## WORKING DATA
══════════

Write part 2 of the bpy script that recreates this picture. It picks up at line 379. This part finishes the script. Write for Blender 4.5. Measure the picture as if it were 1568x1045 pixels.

══════════

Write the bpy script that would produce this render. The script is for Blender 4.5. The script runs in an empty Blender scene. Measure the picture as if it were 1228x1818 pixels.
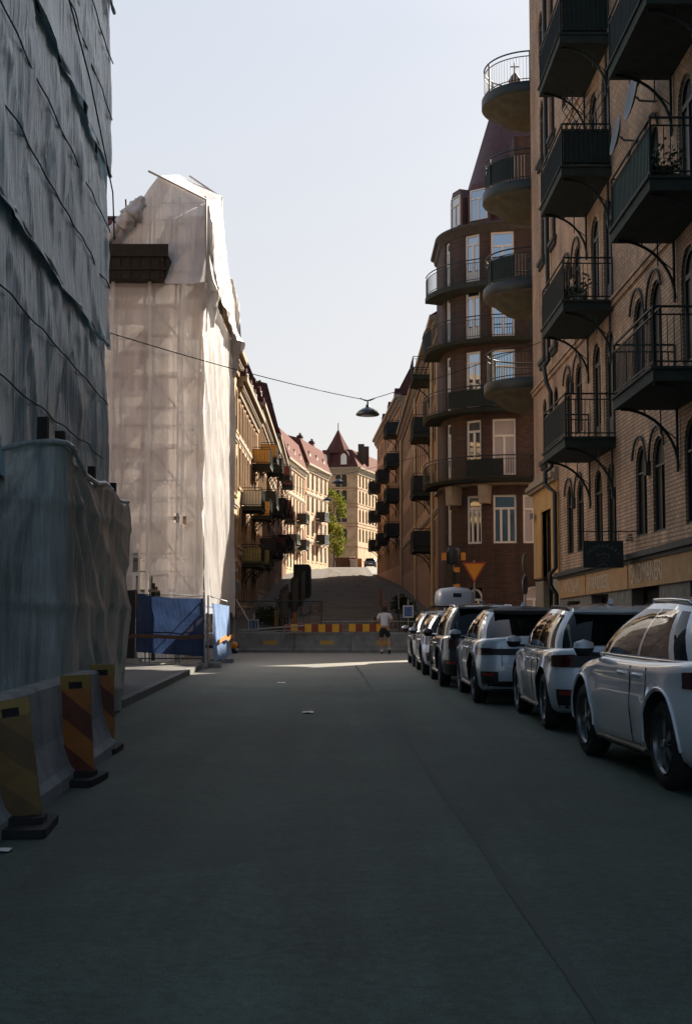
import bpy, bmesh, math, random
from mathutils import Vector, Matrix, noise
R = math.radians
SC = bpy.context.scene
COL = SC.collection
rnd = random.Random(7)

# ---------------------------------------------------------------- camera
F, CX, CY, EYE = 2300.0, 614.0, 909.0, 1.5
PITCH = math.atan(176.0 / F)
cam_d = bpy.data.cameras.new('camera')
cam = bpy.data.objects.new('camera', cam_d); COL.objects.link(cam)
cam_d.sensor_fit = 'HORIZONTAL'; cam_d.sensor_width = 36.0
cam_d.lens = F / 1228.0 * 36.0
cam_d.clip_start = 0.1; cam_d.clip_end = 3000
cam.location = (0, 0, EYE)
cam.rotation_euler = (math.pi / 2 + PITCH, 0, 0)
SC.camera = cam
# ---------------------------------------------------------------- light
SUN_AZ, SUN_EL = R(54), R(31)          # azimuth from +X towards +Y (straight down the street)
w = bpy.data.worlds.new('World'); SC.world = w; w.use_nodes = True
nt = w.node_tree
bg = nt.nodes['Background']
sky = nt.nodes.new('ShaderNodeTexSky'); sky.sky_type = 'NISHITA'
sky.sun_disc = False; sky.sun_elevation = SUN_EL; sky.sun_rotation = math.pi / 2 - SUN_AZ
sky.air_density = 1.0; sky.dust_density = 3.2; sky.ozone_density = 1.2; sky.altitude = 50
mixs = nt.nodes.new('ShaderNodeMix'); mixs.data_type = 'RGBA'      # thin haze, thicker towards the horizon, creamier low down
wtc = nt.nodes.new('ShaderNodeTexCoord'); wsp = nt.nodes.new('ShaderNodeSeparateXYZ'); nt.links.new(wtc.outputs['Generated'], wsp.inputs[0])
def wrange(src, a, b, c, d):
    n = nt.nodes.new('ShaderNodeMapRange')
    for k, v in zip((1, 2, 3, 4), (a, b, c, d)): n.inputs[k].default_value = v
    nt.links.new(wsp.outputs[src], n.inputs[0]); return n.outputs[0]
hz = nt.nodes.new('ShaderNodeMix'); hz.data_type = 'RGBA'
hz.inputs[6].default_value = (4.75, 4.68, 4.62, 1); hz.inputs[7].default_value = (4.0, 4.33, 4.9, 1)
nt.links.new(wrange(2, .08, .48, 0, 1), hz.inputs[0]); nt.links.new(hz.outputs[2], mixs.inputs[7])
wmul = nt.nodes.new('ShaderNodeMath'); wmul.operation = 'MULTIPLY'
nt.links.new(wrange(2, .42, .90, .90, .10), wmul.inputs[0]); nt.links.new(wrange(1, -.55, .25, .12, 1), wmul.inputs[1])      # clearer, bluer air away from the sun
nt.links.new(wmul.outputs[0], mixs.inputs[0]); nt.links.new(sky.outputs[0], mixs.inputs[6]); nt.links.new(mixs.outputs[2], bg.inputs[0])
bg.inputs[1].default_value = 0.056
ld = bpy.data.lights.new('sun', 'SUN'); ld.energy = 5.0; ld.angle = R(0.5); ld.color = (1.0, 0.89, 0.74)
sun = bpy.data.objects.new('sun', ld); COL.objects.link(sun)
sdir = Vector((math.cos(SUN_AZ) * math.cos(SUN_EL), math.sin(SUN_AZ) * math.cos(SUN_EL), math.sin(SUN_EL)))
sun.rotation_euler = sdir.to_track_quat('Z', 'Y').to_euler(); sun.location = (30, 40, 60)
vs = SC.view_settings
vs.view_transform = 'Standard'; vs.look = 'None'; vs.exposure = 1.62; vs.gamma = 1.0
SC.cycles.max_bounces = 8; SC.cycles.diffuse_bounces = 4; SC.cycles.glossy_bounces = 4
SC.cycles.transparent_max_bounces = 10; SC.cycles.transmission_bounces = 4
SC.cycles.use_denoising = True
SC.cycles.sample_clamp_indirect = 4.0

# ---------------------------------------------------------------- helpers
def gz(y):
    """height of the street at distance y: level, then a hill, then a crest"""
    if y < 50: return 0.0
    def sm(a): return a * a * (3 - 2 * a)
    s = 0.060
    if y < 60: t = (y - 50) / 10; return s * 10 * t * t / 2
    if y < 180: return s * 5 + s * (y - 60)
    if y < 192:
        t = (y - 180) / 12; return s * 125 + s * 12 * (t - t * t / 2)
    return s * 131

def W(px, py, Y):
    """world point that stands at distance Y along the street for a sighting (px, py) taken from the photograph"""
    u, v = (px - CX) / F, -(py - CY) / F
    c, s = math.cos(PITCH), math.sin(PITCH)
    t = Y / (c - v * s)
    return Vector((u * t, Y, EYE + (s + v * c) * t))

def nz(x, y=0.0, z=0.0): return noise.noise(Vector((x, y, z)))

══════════

## TASK REQUIREMENTS
Only the lines starting at the line with "Write the bpy" and ending at the line with "rnd = random.Random(7)" should be printed again, exactly and with both ends kept; omit the pictures.

## WRITTEN RESPONSE
Write the bpy script that would produce this render. The script is for Blender 4.5. The script runs in an empty Blender scene. Measure the picture as if it were 1228x1818 pixels.
import bpy, bmesh, math, random
from mathutils import Vector, Matrix, noise
R = math.radians
SC = bpy.context.scene
COL = SC.collection
rnd = random.Random(7)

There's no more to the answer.